Challenge: Include in the output exactly the lines from the opening of the data through the line containing "def V(*a): return Vector(a)", and nothing more.
════════
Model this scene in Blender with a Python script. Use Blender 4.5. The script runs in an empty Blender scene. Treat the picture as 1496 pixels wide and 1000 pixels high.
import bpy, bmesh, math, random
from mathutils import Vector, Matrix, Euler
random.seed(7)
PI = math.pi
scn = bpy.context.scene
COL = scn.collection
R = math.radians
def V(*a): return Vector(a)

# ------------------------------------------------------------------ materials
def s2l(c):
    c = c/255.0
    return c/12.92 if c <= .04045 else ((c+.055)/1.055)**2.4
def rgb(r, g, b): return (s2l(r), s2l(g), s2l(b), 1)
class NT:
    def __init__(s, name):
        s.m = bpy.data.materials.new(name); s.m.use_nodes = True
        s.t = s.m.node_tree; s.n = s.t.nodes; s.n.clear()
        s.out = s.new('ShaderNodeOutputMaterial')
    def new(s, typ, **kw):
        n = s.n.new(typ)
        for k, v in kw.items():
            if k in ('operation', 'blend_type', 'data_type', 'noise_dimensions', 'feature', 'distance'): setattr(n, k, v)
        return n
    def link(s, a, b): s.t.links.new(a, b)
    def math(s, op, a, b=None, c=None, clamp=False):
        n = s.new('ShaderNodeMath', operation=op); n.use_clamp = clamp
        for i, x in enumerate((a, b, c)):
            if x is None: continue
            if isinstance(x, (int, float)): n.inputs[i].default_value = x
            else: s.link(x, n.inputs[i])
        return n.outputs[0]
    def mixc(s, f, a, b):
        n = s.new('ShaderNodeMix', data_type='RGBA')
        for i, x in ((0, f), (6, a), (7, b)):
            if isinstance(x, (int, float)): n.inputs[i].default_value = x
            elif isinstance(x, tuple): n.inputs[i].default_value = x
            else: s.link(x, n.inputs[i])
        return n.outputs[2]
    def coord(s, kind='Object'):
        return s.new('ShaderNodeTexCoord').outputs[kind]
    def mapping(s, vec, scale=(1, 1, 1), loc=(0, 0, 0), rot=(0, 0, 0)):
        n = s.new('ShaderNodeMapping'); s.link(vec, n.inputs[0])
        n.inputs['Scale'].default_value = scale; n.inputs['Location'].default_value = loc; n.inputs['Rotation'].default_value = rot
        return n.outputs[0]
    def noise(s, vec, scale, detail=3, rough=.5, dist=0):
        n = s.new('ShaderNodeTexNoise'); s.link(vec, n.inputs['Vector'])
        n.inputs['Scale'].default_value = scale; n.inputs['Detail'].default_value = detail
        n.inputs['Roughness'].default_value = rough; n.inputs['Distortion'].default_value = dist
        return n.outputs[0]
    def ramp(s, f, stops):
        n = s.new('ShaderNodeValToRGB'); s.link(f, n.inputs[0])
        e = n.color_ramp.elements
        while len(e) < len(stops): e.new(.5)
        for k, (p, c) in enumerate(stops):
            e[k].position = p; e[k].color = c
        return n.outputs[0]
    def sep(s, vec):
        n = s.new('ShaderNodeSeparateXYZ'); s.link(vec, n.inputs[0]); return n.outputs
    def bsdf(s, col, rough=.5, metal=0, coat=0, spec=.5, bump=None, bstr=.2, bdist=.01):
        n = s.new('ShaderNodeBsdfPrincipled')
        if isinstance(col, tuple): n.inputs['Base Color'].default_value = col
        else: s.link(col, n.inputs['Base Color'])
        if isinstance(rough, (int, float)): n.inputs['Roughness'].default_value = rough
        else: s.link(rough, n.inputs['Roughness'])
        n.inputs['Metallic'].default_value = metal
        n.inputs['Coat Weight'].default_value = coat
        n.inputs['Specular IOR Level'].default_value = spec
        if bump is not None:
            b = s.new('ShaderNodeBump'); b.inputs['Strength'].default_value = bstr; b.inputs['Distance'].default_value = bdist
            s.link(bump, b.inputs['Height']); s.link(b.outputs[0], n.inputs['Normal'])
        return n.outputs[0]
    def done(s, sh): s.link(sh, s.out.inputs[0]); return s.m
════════
Exercise answer:
Model this scene in Blender with a Python script. Use Blender 4.5. The script runs in an empty Blender scene. Treat the picture as 1496 pixels wide and 1000 pixels high.
import bpy, bmesh, math, random
from mathutils import Vector, Matrix, Euler
random.seed(7)
PI = math.pi
scn = bpy.context.scene
COL = scn.collection
R = math.radians
def V(*a): return Vector(a)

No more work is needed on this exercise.